Optical Fiber Distributed Sensing of Temperature, Thermal Strain and Thermo-Mechanical Force Formations on OPGW Cables under Wind Effects

Günday A., Karlık S. E.

8th International Conference on Electrical and Electronics Engineering (ELECO), Bursa, Turkey, 28 - 30 November 2013, pp.462-467 identifier identifier

  • Publication Type: Conference Paper / Full Text
  • Volume:
  • Doi Number: 10.1109/eleco.2013.6713885
  • City: Bursa
  • Country: Turkey
  • Page Numbers: pp.462-467
  • Bursa Uludag University Affiliated: Yes


Optical ground wire (OPGW) is generally used to protect the phase conductors of the overhead power cables from high discharge currents due to lightning strikes and instantaneous current increase due to short-circuits or breakdowns as well as to provide data transmission for telecommunication purposes. OPGW cables are exposed to effects of environmental factors such as wind, rain, humidity and snow as well as cooling/heating effects of short-circuits and instantaneous current increases occurring on the phase conductor. When the OPGW cable is exposed to those effects, deformations occur on the cable insulation in time. In this study, using Raman effect based optical fiber distributed temperature sensing (DTS) method, temperature and thermal strain variations occurring along the OPGW cable due to environmental conditions, in particular wind speed and wind direction, have been analyzed and simulations have been performed. Furthermore, thermo-mechanical forces occurring on the OPGW cable have been expressed as a function of temperature change and Young modulus variations. Temperature and thermal strain dependencies of thermo-mechanical forces have also been derived.
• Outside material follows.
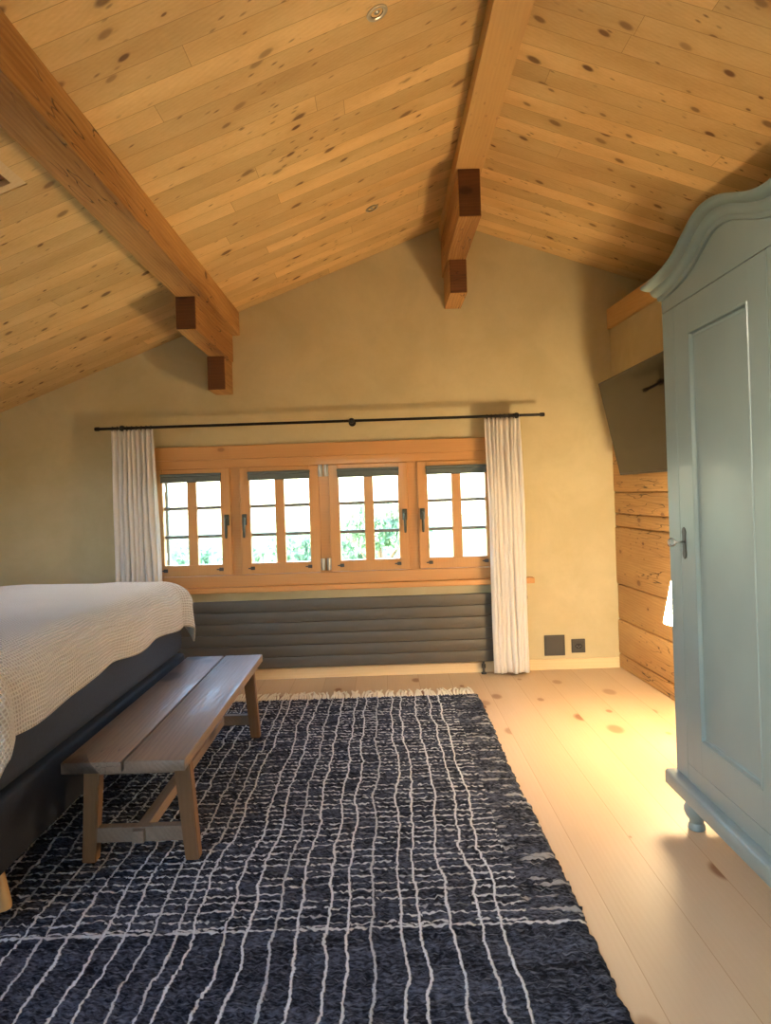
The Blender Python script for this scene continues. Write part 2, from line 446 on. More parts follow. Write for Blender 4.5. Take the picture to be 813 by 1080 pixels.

Using results of the theoretical analysis, simulations of thermo-mechanical force variations along the sensing fiber have also been performed considering the wind effect. The simulation model has been built up for central loose tube type OPGW cable containing single mode optical fiber operating at 1550 nm. For wind speed variations between 5.3 m/s and 10.3 m/s, minimum temperature detected on the cable varies between 26.86 degrees C and 22.41 degrees C, respectively, minimum thermal strain varies between 184 mu epsilon and 64.67 mu epsilon, respectively. Simulation results show that temperature sensitivities of thermo-mechanical forces are 26 times greater than thermal strain sensitivities.